Stated goal - Repeat the lines below exactly as they appear, but leave out the images.

[begin Source material]

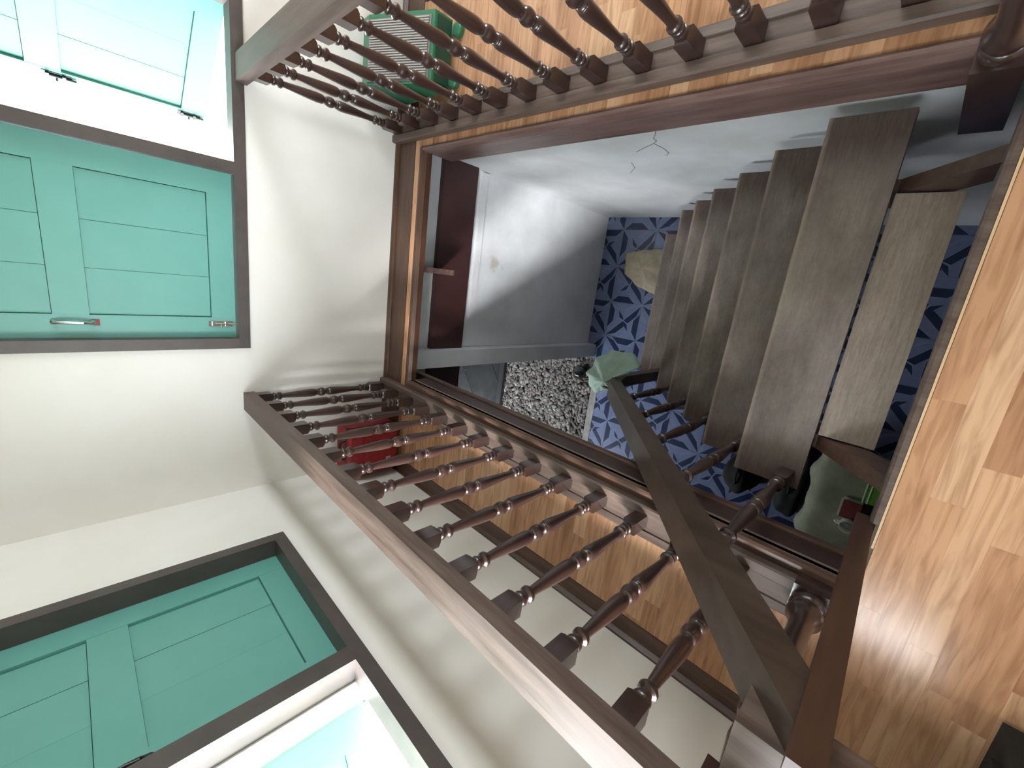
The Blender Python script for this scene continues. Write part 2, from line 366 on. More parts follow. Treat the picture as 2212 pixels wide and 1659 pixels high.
def make_balustrade(name, label, xb, xin, sgn, ys, y_near, rail_in, rail_out, group):
    root = empty(name, (xb, 1.3, 0), label, 'balustrade', group)
    global BAL
    # base rail with a lip and a channel for the balusters
    i0, lip = xin, xin + sgn*0.040
    pts = [(i0, 0.0), (i0, 0.040), (i0+sgn*0.006, 0.047), (lip-sgn*0.004, 0.048), (lip, 0.044), (lip+sgn*0.001, 0.036), (lip+sgn*0.058, 0.036), (lip+sgn*0.060, 0.042), (xin+sgn*0.128, 0.040), (xin+sgn*0.135, 0.034), (xin+sgn*0.135, 0.0)]
    bm = new_bm(); prism(bm, pts, y_near, YA-0.002, 'Y'); reparent(obj('base_rail', bm, M['rail']), root)
    bm = new_bm(); a, b = sorted((rail_in, rail_out)); bx(bm, a, b, y_near-0.0, YA-0.004, 0.822, 0.874); bevel(bm, 0.008, 2)
    reparent(obj('handrail', bm, M['rail'], None, 0.5), root)
    for y in ys:
        if BAL is None:
            o = obj('baluster', baluster_bm(), M['baluster'], None, 0.7); BAL = o.data
        else: o = link('baluster', BAL)
        o.location = (xb, y, 0.037); reparent(o, root)
    return root
right = make_balustrade('landing_balustrade', 'dark turned-wood balustrade on the right of the stair opening, green box behind it', 0.774, 0.708, 1, [0.386+0.1775*k - 0.1775 for k in range(14) if 0.386+0.1775*(k-1) < 2.56], 0.05, 0.727, 0.838, 'balustrades beside the stairwell')
left = make_balustrade('landing_balustrade', 'dark turned-wood balustrade on the left of the stair opening, its top rail catching window light', -0.830, -0.772, -1, [0.2205+0.18*k for k in range(14) if 0.2205+0.18*k < 2.57], 0.05, -0.796, -0.896, 'balustrades beside the stairwell')

def newel(name, x, y, z0, zb, zt, hw, root, mat_):
    bm = new_bm()
    bx(bm, -hw, hw, -hw, hw, z0, zb)
    s = hw/0.048
    prof = [(0.043,0.0),(0.047,0.008),(0.048,0.018),(0.045,0.028),(0.038,0.033),(0.037,0.040),(0.043,0.046),(0.047,0.056),(0.046,0.066),(0.040,0.076),(0.033,0.090),(0.029,0.110),(0.028,0.15),(0.031,0.22),(0.038,0.30),(0.045,0.36),(0.046,0.40),(0.040,0.42),(0.034,0.43),(0.036,0.45),(0.045,0.465),(0.047,0.48),(0.042,0.50),(0.035,0.51),(0.040,0.53),(0.042,0.56),(0.035,0.62),(0.030,0.68)]
    hgt = zt - 0.22 - zb
    lathe(bm, [(r*s*0.98, zb + z*hgt/0.68) for r, z in prof], 28)
    bx(bm, -hw, hw, -hw, hw, zt-0.23, zt)
    bx(bm, -hw*1.15, hw*1.15, -hw*1.15, hw*1.15, zt, zt+0.025)
    o = obj(name, bm, mat_, None, 0.7); o.location = (x, y, 0); reparent(o, root); return o
newel('newel_post', 0.637, 0.028, -0.415, 0.0, 1.02, 0.047, right, M['baluster'])
newel('newel_post', -0.808, 0.026, -0.03, 0.085, 1.02, 0.048, left, M['baluster'])

# ------------------------------------------------------------------ staircase
stair = empty('staircase', (0, 1.75, ZL), 'open-riser wooden staircase of worn dark plank treads going down', 'staircase')
TR = [(0.417,-0.406),(0.651,-0.693),(0.884,-0.997),(1.114,-1.281),(1.336,-1.575),(1.557,-1.870),(1.79,-2.165)]
TX = [(-0.652,0.68),(-0.690,0.682),(-0.672,0.682),(-0.680,0.68),(-0.675,0.682),(-0.68,0.68),(-0.665,0.545)]
for (yf, z), (xa, xb_) in zip(TR, TX):
    bm = new_bm(); bx(bm, xa, xb_, -0.233, 0, -0.036, 0); bevel(bm, 0.006, 3)
    o = obj('tread', bm, M['tread'], None, 0.5); o.location = (0, yf, z); reparent(o, stair)
bm = new_bm(); bx(bm, -0.424, 0.431, 0.008, 0.176, -0.466, -0.431); bevel(bm, 0.004, 2)
reparent(obj('tread', bm, M['tread'], None, 0.5), stair)
for xa, xb_ in ((0.437, 0.480), (-0.482, -0.430)):
    up = [(-0.036, -0.045), (-0.036, -0.175)]
    pts = [(0.175, -0.452)]
    for k, (yf, z) in enumerate(TR):
        pts.append((yf-0.015, z-0.040))
        zn = TR[k+1][1]-0.040 if k+1 < len(TR) else ZL
        pts.append((yf-0.015, zn))
    low = [(TR[-1][0]-0.20, ZL), (0.28, -0.80), (-0.036, -0.345)]
    bm = new_bm(); prism(bm, [(-0.036, -0.16)] + pts + low, xa, xb_, 'X')
    reparent(obj('stringer', bm, M['trimy']), stair)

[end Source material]

Solved problem -
The Blender Python script for this scene continues. Write part 2, from line 366 on. More parts follow. Treat the picture as 2212 pixels wide and 1659 pixels high.
def make_balustrade(name, label, xb, xin, sgn, ys, y_near, rail_in, rail_out, group):
    root = empty(name, (xb, 1.3, 0), label, 'balustrade', group)
    global BAL
    # base rail with a lip and a channel for the balusters
    i0, lip = xin, xin + sgn*0.040
    pts = [(i0, 0.0), (i0, 0.040), (i0+sgn*0.006, 0.047), (lip-sgn*0.004, 0.048), (lip, 0.044), (lip+sgn*0.001, 0.036), (lip+sgn*0.058, 0.036), (lip+sgn*0.060, 0.042), (xin+sgn*0.128, 0.040), (xin+sgn*0.135, 0.034), (xin+sgn*0.135, 0.0)]
    bm = new_bm(); prism(bm, pts, y_near, YA-0.002, 'Y'); reparent(obj('base_rail', bm, M['rail']), root)
    bm = new_bm(); a, b = sorted((rail_in, rail_out)); bx(bm, a, b, y_near-0.0, YA-0.004, 0.822, 0.874); bevel(bm, 0.008, 2)
    reparent(obj('handrail', bm, M['rail'], None, 0.5), root)
    for y in ys:
        if BAL is None:
            o = obj('baluster', baluster_bm(), M['baluster'], None, 0.7); BAL = o.data
        else: o = link('baluster', BAL)
        o.location = (xb, y, 0.037); reparent(o, root)
    return root
right = make_balustrade('landing_balustrade', 'dark turned-wood balustrade on the right of the stair opening, green box behind it', 0.774, 0.708, 1, [0.386+0.1775*k - 0.1775 for k in range(14) if 0.386+0.1775*(k-1) < 2.56], 0.05, 0.727, 0.838, 'balustrades beside the stairwell')
left = make_balustrade('landing_balustrade', 'dark turned-wood balustrade on the left of the stair opening, its top rail catching window light', -0.830, -0.772, -1, [0.2205+0.18*k for k in range(14) if 0.2205+0.18*k < 2.57], 0.05, -0.796, -0.896, 'balustrades beside the stairwell')

def newel(name, x, y, z0, zb, zt, hw, root, mat_):
    bm = new_bm()
    bx(bm, -hw, hw, -hw, hw, z0, zb)
    s = hw/0.048
    prof = [(0.043,0.0),(0.047,0.008),(0.048,0.018),(0.045,0.028),(0.038,0.033),(0.037,0.040),(0.043,0.046),(0.047,0.056),(0.046,0.066),(0.040,0.076),(0.033,0.090),(0.029,0.110),(0.028,0.15),(0.031,0.22),(0.038,0.30),(0.045,0.36),(0.046,0.40),(0.040,0.42),(0.034,0.43),(0.036,0.45),(0.045,0.465),(0.047,0.48),(0.042,0.50),(0.035,0.51),(0.040,0.53),(0.042,0.56),(0.035,0.62),(0.030,0.68)]
    hgt = zt - 0.22 - zb
    lathe(bm, [(r*s*0.98, zb + z*hgt/0.68) for r, z in prof], 28)
    bx(bm, -hw, hw, -hw, hw, zt-0.23, zt)
    bx(bm, -hw*1.15, hw*1.15, -hw*1.15, hw*1.15, zt, zt+0.025)
    o = obj(name, bm, mat_, None, 0.7); o.location = (x, y, 0); reparent(o, root); return o
newel('newel_post', 0.637, 0.028, -0.415, 0.0, 1.02, 0.047, right, M['baluster'])
newel('newel_post', -0.808, 0.026, -0.03, 0.085, 1.02, 0.048, left, M['baluster'])

# ------------------------------------------------------------------ staircase
stair = empty('staircase', (0, 1.75, ZL), 'open-riser wooden staircase of worn dark plank treads going down', 'staircase')
TR = [(0.417,-0.406),(0.651,-0.693),(0.884,-0.997),(1.114,-1.281),(1.336,-1.575),(1.557,-1.870),(1.79,-2.165)]
TX = [(-0.652,0.68),(-0.690,0.682),(-0.672,0.682),(-0.680,0.68),(-0.675,0.682),(-0.68,0.68),(-0.665,0.545)]
for (yf, z), (xa, xb_) in zip(TR, TX):
    bm = new_bm(); bx(bm, xa, xb_, -0.233, 0, -0.036, 0); bevel(bm, 0.006, 3)
    o = obj('tread', bm, M['tread'], None, 0.5); o.location = (0, yf, z); reparent(o, stair)
bm = new_bm(); bx(bm, -0.424, 0.431, 0.008, 0.176, -0.466, -0.431); bevel(bm, 0.004, 2)
reparent(obj('tread', bm, M['tread'], None, 0.5), stair)
for xa, xb_ in ((0.437, 0.480), (-0.482, -0.430)):
    up = [(-0.036, -0.045), (-0.036, -0.175)]
    pts = [(0.175, -0.452)]
    for k, (yf, z) in enumerate(TR):
        pts.append((yf-0.015, z-0.040))
        zn = TR[k+1][1]-0.040 if k+1 < len(TR) else ZL
        pts.append((yf-0.015, zn))
    low = [(TR[-1][0]-0.20, ZL), (0.28, -0.80), (-0.036, -0.345)]
    bm = new_bm(); prism(bm, [(-0.036, -0.16)] + pts + low, xa, xb_, 'X')
    reparent(obj('stringer', bm, M['trimy']), stair)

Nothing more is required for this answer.